What to work on: Show all lines of the listing that hold the word "high".

───

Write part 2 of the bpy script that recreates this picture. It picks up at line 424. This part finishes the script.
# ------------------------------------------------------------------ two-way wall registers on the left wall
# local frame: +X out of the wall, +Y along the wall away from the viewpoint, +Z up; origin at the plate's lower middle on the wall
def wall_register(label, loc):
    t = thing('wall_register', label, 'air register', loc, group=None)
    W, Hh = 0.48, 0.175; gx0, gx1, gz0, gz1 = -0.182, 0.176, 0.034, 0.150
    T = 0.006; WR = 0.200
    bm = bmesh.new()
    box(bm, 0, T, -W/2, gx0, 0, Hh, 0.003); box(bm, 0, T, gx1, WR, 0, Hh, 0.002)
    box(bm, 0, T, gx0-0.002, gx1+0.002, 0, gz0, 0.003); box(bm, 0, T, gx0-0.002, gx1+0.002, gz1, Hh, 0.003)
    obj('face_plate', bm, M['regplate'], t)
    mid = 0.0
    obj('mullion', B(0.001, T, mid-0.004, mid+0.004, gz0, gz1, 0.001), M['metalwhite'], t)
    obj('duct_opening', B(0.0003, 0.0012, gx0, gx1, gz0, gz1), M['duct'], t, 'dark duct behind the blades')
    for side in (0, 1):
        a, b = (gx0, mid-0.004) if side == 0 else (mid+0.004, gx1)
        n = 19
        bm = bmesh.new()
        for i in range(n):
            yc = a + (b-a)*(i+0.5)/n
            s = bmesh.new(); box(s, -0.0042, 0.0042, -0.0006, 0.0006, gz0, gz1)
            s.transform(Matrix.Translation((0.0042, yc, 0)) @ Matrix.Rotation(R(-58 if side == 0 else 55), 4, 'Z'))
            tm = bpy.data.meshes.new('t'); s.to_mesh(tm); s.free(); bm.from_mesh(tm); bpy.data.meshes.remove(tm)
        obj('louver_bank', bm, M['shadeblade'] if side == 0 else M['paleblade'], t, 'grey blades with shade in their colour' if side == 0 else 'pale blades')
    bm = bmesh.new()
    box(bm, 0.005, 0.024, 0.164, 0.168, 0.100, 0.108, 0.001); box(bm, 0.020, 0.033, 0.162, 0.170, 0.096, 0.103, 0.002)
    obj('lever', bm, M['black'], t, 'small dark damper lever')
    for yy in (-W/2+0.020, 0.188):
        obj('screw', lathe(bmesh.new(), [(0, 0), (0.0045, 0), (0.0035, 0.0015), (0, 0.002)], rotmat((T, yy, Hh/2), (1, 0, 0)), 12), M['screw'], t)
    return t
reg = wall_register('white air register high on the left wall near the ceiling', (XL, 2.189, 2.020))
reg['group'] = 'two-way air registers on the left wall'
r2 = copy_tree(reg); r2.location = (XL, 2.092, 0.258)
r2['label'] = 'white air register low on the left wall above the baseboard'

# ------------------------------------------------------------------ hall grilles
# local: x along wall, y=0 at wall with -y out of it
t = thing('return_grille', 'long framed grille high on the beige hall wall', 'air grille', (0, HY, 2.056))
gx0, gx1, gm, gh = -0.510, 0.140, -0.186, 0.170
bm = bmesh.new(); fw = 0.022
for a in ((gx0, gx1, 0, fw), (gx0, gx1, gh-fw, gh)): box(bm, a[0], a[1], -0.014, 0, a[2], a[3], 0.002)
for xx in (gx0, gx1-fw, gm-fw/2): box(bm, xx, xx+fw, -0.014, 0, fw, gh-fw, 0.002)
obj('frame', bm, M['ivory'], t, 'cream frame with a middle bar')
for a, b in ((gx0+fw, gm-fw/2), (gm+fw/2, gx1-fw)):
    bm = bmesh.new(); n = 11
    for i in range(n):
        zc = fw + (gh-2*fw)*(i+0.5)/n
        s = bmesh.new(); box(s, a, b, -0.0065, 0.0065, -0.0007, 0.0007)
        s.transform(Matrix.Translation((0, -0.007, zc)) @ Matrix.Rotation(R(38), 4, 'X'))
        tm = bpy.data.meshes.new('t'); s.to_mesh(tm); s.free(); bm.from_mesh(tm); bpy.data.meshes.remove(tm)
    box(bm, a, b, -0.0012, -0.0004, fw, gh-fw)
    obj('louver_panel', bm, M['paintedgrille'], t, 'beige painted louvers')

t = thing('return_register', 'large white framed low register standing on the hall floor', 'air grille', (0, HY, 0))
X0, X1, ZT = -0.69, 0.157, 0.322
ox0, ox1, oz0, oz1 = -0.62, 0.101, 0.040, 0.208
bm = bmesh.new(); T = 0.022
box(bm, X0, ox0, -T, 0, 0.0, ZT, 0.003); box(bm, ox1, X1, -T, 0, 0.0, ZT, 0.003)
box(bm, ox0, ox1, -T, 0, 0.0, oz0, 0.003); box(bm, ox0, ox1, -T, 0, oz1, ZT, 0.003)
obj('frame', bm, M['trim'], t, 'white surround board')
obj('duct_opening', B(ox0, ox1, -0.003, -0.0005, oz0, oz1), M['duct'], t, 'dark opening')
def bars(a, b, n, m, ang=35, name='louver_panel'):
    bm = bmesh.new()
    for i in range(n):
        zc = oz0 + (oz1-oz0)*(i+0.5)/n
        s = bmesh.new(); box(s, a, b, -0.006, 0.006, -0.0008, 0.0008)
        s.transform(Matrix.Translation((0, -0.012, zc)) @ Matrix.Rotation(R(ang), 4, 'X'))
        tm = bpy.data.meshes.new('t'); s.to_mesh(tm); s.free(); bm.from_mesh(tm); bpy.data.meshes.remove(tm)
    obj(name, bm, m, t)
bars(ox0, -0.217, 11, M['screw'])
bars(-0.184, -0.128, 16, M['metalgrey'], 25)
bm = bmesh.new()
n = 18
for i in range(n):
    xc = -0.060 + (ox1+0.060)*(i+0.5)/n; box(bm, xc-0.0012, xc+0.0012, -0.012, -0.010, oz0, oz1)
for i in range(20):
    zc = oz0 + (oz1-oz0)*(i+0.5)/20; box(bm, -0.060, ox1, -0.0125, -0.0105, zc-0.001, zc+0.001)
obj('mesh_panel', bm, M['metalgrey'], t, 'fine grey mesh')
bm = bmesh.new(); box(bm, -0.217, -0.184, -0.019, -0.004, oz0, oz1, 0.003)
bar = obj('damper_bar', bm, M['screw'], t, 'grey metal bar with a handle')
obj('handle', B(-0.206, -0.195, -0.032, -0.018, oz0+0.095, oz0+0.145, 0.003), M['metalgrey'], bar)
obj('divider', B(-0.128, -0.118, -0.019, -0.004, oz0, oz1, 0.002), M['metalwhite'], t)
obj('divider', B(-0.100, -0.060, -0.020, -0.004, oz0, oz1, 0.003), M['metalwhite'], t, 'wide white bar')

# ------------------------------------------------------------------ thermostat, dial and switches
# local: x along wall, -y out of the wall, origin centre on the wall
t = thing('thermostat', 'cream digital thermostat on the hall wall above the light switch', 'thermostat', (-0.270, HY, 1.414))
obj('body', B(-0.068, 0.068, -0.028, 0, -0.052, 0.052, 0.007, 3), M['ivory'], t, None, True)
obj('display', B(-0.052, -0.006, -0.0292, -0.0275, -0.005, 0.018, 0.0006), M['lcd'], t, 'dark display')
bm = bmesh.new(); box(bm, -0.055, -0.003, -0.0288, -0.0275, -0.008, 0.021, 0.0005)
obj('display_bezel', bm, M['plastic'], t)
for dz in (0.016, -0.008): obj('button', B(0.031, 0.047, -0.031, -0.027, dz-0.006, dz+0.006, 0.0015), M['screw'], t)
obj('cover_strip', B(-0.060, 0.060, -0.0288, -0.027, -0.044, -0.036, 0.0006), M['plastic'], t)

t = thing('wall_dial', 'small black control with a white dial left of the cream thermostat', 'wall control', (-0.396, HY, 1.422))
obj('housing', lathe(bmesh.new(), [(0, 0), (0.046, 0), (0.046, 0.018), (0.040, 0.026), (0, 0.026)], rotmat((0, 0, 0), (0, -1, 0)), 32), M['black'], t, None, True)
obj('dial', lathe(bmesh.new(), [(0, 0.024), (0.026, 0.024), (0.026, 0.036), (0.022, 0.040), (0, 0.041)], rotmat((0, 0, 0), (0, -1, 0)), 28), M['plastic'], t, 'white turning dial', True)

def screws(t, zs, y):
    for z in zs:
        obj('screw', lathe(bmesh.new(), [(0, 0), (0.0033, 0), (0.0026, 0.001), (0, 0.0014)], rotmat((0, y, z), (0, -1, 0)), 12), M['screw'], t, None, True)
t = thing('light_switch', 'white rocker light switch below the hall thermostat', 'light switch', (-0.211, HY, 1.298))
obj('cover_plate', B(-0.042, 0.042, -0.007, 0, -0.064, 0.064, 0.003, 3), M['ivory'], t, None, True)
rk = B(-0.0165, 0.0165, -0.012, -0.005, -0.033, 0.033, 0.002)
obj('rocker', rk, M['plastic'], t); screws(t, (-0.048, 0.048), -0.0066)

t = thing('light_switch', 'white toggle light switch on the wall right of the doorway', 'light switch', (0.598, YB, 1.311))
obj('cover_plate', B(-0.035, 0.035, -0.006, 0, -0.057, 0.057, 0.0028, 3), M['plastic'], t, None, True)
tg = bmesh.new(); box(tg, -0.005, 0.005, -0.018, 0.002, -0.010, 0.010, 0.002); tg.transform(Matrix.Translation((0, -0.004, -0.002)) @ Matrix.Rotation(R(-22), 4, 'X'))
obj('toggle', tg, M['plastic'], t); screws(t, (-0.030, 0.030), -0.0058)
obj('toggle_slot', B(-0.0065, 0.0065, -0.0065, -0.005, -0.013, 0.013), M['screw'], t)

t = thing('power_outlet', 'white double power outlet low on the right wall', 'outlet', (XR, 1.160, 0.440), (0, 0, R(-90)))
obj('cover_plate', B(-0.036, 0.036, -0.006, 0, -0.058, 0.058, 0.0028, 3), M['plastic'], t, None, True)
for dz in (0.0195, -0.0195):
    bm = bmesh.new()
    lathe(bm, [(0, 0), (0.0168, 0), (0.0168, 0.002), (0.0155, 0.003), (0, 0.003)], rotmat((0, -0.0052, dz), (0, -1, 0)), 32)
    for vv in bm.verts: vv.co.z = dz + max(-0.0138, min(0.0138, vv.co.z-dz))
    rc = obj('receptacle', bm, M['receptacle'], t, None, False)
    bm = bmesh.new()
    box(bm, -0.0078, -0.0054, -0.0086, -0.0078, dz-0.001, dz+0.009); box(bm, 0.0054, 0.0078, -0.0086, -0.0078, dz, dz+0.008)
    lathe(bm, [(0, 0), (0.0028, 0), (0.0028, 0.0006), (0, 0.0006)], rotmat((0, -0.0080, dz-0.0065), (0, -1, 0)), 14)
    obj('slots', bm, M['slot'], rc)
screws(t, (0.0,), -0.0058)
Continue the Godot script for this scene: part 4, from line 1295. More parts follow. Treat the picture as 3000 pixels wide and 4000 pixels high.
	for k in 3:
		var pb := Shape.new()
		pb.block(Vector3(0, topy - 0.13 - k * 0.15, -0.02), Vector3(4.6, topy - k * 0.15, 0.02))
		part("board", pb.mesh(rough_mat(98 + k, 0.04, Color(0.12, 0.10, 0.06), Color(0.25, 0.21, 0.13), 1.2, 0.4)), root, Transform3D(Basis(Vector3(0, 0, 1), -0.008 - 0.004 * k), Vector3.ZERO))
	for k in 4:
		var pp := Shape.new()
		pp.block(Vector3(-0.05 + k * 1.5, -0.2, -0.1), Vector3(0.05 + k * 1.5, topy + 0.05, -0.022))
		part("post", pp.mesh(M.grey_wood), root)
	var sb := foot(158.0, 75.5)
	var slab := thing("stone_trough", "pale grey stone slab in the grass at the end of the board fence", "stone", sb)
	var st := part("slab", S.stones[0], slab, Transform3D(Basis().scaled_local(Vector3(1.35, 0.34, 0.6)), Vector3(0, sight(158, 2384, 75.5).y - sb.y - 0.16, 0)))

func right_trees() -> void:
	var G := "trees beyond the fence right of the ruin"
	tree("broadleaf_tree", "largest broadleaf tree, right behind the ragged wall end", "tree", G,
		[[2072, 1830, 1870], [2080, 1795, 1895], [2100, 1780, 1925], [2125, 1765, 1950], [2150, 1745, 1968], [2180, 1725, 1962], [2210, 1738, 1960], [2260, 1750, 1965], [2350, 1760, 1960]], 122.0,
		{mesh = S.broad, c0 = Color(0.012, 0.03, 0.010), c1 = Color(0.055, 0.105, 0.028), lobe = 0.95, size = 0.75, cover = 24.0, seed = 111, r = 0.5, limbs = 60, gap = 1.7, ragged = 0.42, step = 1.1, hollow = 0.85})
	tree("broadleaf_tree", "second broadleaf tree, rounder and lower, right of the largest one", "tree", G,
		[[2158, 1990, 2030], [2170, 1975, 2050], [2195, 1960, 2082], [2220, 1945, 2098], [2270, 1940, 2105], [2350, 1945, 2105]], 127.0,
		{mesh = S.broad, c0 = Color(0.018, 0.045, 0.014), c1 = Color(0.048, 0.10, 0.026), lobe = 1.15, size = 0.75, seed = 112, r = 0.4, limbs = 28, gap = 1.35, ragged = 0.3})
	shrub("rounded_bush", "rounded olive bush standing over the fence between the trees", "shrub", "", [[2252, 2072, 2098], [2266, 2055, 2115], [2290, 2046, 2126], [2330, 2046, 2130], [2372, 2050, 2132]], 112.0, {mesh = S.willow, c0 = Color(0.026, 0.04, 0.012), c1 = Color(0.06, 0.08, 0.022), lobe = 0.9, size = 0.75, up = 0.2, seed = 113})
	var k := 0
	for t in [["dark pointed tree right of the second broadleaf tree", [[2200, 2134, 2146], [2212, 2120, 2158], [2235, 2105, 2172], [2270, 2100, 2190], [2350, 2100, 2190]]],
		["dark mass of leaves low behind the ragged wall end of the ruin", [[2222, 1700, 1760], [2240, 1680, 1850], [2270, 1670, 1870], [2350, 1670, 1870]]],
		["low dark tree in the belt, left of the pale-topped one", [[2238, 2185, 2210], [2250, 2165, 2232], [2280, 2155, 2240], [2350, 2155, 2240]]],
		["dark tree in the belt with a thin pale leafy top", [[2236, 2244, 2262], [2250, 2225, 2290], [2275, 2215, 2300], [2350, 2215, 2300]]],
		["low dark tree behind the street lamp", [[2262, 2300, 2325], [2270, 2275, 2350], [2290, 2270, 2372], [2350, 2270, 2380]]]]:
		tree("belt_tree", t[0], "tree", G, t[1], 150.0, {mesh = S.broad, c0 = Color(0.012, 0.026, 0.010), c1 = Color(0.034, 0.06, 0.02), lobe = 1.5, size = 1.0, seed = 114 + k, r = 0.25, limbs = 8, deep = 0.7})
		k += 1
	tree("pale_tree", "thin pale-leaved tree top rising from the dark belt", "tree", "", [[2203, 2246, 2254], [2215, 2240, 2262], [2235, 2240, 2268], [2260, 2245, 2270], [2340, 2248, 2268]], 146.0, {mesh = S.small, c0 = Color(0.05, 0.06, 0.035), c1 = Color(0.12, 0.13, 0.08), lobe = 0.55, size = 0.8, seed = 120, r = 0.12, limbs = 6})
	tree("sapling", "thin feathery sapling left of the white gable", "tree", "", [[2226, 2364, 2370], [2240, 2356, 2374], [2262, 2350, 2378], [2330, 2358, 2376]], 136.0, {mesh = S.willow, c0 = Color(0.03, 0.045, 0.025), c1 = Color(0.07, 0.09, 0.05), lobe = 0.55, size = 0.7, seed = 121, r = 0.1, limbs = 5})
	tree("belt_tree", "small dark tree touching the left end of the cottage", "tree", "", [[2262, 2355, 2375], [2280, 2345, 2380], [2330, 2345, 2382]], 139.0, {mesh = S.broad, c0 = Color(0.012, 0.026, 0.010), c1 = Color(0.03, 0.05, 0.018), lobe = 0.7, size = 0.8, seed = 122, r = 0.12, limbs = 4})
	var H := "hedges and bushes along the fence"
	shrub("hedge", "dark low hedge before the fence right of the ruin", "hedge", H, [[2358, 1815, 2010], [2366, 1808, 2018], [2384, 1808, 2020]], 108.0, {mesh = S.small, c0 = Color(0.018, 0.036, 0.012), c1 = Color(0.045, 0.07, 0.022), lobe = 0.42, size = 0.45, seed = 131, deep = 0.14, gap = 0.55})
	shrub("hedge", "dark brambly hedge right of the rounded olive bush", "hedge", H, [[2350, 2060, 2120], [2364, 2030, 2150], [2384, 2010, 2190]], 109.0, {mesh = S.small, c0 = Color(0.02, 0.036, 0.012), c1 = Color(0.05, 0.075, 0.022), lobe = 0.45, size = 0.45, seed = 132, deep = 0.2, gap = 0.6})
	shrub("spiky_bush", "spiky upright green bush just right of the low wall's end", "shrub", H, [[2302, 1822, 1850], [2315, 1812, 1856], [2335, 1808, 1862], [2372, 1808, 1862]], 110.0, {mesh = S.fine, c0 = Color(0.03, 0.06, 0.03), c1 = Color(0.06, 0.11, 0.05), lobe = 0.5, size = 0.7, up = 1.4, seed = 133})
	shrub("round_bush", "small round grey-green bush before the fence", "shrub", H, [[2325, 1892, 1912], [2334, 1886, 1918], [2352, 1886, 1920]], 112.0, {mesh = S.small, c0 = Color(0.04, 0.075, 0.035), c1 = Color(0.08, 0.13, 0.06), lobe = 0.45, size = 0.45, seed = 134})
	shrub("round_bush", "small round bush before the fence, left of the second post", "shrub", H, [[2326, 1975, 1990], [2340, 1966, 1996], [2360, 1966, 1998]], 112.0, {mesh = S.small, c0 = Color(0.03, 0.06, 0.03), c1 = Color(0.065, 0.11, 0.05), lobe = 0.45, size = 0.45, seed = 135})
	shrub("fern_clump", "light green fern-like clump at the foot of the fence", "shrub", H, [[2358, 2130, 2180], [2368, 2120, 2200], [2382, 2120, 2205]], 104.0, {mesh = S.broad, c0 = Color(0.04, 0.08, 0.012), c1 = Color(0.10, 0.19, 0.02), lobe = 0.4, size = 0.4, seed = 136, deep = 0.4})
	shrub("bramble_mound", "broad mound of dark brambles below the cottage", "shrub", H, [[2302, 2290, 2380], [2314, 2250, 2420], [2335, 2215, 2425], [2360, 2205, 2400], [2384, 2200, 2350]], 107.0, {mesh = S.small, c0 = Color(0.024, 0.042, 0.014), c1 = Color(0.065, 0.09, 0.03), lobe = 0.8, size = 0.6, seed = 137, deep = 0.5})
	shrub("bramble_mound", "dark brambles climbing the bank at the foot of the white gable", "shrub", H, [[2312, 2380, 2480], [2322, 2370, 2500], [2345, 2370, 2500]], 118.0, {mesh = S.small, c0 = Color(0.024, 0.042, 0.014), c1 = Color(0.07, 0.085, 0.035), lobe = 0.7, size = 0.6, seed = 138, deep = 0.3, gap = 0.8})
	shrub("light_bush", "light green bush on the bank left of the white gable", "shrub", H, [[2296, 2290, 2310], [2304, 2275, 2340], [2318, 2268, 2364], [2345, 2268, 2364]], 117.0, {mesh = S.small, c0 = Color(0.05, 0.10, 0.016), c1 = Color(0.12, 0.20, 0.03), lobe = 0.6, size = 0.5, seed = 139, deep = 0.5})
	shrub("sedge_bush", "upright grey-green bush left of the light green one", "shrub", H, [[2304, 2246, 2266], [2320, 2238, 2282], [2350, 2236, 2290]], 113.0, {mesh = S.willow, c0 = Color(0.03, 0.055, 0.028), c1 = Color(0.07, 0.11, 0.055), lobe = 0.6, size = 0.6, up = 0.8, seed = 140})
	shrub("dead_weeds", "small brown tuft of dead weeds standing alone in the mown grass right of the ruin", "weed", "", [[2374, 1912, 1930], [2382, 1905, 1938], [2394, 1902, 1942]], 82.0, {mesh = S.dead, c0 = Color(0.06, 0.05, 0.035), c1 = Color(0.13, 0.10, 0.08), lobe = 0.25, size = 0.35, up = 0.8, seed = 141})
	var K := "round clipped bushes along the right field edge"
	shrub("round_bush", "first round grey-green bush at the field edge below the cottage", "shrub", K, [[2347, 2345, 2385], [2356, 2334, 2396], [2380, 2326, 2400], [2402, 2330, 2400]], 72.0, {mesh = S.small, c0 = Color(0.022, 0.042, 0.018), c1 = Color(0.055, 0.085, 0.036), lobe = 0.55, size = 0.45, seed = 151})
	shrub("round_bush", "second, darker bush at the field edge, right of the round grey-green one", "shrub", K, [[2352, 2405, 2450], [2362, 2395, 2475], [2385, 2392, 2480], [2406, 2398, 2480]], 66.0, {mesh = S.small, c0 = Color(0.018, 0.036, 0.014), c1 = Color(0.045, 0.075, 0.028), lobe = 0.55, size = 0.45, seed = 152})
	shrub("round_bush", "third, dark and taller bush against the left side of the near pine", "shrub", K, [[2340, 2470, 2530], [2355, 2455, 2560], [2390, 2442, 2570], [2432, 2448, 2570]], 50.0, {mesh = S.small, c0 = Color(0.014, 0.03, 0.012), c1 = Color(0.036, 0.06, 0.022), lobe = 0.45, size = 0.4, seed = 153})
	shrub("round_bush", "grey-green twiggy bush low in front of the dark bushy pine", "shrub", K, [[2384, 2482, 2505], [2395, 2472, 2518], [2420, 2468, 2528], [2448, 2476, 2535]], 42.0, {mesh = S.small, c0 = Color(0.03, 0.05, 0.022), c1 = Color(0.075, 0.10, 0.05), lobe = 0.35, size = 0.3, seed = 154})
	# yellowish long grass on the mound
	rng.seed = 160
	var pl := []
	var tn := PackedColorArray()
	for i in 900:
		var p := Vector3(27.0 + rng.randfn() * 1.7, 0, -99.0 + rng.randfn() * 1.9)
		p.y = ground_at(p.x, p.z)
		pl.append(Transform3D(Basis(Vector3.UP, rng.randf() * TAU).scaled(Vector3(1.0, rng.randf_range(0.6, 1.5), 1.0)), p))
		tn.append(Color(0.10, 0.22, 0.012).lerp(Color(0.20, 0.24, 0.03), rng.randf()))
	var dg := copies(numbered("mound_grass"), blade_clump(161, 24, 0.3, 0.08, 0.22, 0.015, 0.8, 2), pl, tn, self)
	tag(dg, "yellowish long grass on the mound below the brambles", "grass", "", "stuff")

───

Result:
reg = wall_register('white air register high on the left wall near the ceiling', (XL, 2.189, 2.020))
t = thing('return_grille', 'long framed grille high on the beige hall wall', 'air grille', (0, HY, 2.056))
Continue the Godot script for this scene: part 4, from line 1295. More parts follow. Treat the picture as 3000 pixels wide and 4000 pixels high.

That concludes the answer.